Durgnat: Things are getting so personal. There is a highly emotional meetings between highly emotional people and one person just says three long sentences and they become enemies for life. There was a generational question, too.
Dusinberre: So the different personalities definitively did affect the success or at least the direction of the Co-op?
Durgnat: Yes. I think they totally stopped it from getting off the ground. And the whole Co-op did go ahead after I left. When the Malcolm Le Grice and Curtis side took over because they were more dedicated and they had more time and they were more narrow-minded. So they were able to do something. Also by then the British Film Institute came so they actually got a lot of support from that as a result of other people tripping away and not getting it.
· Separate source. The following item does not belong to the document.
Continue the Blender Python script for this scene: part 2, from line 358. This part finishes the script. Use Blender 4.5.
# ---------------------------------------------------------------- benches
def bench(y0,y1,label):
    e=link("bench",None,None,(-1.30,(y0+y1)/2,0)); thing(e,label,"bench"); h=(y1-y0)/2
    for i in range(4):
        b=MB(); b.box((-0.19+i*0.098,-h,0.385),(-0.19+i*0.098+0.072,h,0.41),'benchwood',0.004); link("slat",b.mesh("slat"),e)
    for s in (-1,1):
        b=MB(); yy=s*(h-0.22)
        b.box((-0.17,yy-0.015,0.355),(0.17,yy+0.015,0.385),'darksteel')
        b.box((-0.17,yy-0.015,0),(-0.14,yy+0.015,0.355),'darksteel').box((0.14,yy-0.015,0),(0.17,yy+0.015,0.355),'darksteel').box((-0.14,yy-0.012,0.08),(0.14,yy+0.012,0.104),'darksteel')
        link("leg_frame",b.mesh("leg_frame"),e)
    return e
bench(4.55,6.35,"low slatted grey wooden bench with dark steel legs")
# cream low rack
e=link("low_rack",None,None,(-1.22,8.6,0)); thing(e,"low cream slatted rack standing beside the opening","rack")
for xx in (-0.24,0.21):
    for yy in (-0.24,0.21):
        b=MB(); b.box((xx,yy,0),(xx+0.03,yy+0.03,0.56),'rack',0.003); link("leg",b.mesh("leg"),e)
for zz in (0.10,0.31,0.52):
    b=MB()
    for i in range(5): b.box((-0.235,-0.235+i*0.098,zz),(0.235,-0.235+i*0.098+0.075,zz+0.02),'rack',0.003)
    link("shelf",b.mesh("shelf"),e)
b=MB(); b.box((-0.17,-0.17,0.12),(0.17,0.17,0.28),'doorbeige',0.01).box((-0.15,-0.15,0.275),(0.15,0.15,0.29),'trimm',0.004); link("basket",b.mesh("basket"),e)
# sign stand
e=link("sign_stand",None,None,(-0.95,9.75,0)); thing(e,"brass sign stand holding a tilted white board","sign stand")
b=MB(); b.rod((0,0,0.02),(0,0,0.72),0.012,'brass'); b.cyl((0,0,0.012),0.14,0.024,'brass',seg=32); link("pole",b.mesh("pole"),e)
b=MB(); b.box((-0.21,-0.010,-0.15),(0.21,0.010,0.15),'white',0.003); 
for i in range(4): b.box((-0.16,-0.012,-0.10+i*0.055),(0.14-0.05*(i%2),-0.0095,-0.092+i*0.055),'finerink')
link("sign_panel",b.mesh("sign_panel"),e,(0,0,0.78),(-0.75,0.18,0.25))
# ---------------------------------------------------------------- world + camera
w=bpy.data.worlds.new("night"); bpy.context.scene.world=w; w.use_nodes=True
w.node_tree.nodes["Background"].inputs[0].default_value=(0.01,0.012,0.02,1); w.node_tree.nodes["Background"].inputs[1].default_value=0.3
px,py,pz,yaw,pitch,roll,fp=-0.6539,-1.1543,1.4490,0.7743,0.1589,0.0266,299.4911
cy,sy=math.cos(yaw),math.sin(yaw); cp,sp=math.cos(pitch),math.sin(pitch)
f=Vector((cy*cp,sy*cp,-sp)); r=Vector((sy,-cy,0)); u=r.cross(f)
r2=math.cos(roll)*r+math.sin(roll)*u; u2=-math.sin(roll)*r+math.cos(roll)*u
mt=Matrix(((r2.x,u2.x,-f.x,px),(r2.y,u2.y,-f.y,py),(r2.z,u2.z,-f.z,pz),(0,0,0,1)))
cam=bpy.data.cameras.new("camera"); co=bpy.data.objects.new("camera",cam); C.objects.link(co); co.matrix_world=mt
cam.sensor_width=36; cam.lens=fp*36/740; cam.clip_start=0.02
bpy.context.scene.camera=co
And the Arts Council also. So after a year or two all the big organisations had turned round.
Malcolm Le Grice who was on the ‘winning side’ as it were, has more friendly memories.
Le Grice: And so I think it must have been around the time when all that was going on that we were getting in touch with the Co-op people, and the next thing was that Dave and I and a couple of people had a couple of private meetings with the Co-op, Steve and Simon and a few others. And on the whole the Co-op people were extremely neurotic about a liaison with the Arts Lab, they thought getting involved with the Arts Lab was some kind of take over. Steve was pretty open about it and Simon was pretty open about it, all the rest were very neurotic, especially people like Bob Cobbing. They saw it as a take over? I don’t know. I suspect, I mean maybe I am getting more credit for Bob than I ought but it might be that he saw the Arts Lab like a way of influencing American work or dominance of American work, but I can’t really believe that because the earliest catalogue had a lot of terrible West Coast films, I mean really awful stuff, so I don’t think this could have been the motive. I think it was just simple paranoia that they felt the Co-op was something difficult to establish and that they did not want people to muscle it all in or something. But anyway they had nowhere to show and they were showing at the Co-op [he means the Arts Lab here].